Das besondere an diesem Sherry ist das „en Rama„. So bezeichnen Weingutsarbeiter in Jerez die Rohware. Ähnlich wie ein Fassmuster ohne Klärung und Filtration. Und wie ein Fassmuster, ist der Fino en Rama auch nicht lange haltbar. Die Kellerei Gonzalez Byass empfiehlt dementsprechend einen Verzehr innerhalb von nur drei Monaten nach der Abfüllung, damit der authentische Charakter nicht verloren geht. Fast schon eine Art „Mindesthaltbarkeitsdatum“, da das Abfülldatum auch deutlich angegeben ist.

Vom Geschmack unterscheidet sich dieser en Rama deutlich erkennbar von einem „normalen“ Fino. In der Nase springen mir umgehend salzige, fast jodige, mineralisch-würzige Noten entgegen. Dann folgen ätherische Noten, Kräuter und Zitrusfrucht. En Rama im GlasAber auch etwas blumiges. Der Geruch erinnert mich in Sequenzen fast ein wenig an Earl-Grey-Tee. Dann wieder der typische Fino-Geruch nach in Olivenöl leicht gerösteten Salzmandeln.

Am Gaumen wiederholt sich das Spiel. Sauerteigbrot. Salzige Frische wie eine Meeresbrise. Auf der einen Seite ein kräftiger Körper, dann aber auch wieder schlank und verspielt. Sehr facettenreich und lang.

Das ist für mich wirklich schmeckbare Heimat im Glas. Die Herkunft ist umgehend zu erkennen, auch wenn diese Typizität weniger vom „Terroir“ kommt, als vielmehr von der Lagerung unter der natürlichen Florhefe und der dabei stattfindenden Interaktion. Dafür sind jedoch wieder ganz spezielle klimatische Voraussetzungen notwendig, die es so nur in Jerez gibt. Es ist also ein Wechselspiel aus Rebsorte, Kleinklima, Ausbauart und Tradition. Aber auf jeden Fall unverkennbar eine schmeckbare Herkunft. Nicht auf die Parzelle genau – was hier ja auch mit dem Soleraverfahren gar nicht möglich wäre -, aber ein lupenreiner Sherry.
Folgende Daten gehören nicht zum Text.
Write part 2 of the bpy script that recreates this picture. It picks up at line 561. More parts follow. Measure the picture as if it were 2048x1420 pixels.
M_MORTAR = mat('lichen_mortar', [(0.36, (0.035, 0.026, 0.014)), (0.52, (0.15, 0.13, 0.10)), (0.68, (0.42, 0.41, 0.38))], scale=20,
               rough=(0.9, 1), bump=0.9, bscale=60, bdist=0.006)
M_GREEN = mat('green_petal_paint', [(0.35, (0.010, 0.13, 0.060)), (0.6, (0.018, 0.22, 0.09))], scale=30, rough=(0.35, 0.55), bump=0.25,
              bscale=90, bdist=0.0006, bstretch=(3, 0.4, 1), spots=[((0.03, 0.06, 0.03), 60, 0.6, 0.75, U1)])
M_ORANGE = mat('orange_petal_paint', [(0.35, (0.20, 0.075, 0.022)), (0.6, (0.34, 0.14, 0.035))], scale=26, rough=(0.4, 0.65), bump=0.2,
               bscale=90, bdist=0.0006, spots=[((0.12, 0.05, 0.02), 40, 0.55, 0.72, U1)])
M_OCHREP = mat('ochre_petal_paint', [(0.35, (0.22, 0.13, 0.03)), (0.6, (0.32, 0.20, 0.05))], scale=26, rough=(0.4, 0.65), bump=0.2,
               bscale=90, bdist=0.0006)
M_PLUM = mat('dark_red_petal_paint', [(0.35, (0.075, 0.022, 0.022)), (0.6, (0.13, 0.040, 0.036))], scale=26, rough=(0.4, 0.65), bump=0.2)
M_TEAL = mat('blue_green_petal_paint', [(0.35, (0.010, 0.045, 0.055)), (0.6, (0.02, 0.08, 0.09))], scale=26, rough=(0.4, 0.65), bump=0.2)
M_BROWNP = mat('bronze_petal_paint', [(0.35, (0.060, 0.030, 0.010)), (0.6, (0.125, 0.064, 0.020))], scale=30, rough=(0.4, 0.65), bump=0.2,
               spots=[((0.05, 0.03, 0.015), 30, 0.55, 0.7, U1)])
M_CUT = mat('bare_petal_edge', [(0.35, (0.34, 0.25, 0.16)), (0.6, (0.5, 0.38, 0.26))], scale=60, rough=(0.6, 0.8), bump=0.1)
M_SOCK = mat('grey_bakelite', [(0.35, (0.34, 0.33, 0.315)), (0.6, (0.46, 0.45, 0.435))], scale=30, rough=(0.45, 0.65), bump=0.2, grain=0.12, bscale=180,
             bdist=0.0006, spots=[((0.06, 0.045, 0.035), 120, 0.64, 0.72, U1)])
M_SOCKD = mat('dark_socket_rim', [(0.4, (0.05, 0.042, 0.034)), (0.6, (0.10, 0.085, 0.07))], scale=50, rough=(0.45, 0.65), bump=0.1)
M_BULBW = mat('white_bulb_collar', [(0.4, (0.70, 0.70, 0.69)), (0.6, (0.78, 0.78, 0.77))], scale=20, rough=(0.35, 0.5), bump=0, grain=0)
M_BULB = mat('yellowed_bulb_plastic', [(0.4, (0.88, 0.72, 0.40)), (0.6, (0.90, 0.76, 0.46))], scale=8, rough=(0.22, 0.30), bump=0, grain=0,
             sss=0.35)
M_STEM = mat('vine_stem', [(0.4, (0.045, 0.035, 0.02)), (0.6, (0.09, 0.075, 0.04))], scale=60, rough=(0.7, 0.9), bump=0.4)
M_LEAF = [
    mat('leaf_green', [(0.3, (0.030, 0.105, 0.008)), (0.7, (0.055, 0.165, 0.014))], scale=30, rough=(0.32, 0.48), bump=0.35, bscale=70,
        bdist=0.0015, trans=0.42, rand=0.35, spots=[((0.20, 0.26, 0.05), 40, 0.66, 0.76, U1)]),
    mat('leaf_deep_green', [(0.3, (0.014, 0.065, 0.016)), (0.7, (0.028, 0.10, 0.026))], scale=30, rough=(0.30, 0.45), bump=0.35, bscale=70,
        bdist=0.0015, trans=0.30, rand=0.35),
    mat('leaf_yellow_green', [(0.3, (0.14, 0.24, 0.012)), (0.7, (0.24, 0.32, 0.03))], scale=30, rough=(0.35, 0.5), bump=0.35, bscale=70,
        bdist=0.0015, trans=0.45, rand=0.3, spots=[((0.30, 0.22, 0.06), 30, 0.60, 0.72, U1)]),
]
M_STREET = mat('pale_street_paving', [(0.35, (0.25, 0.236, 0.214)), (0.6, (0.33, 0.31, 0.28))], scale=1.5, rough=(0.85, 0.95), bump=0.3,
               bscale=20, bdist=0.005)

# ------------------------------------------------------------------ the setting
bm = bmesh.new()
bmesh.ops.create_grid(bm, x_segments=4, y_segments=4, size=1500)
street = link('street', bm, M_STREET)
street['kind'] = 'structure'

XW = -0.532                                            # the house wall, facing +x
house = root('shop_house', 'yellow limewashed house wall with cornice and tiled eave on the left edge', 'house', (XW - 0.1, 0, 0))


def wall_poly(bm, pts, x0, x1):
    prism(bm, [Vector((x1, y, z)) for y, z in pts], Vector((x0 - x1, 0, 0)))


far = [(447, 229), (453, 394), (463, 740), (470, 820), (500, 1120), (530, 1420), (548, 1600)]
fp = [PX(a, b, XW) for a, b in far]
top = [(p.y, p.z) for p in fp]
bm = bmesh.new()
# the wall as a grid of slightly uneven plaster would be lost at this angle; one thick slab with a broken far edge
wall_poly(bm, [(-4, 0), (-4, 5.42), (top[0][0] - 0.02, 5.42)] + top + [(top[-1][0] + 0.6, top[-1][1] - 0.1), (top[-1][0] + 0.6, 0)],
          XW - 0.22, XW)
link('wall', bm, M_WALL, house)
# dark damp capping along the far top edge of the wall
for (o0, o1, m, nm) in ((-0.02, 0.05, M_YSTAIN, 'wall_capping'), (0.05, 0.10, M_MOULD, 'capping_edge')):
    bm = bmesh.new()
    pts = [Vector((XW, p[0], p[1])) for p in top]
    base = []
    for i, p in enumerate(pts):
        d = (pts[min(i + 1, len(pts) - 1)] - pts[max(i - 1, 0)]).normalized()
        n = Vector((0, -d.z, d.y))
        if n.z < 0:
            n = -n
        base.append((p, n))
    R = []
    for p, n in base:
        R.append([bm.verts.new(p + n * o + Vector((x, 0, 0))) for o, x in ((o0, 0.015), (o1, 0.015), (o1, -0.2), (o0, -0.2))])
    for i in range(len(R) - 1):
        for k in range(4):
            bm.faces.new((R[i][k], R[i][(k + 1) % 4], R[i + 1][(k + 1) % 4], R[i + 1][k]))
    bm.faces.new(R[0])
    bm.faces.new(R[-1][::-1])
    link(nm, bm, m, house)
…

Das Etikett basiert übrigens auf einem Handzeichnung von 1857, zu einer Zeit, als der Sherry vor Ort noch wirklich direkt aus dem Fass serviert wurde.

Der Tio Pepe Fino en Rama wurde idealerweise nur in halben Flaschen abgefüllt und ist in Deutschland über Wein Wolf erhältlich. Preislich liegt die 0,375-l-Flasche bei knapp 8 €.

Zum Schluss noch ein Dankeschön an Johannes Winz von Gonzalez Byass, der so freundlich war mir die Musterflasche über Wein Wolf zukommen zu lassen.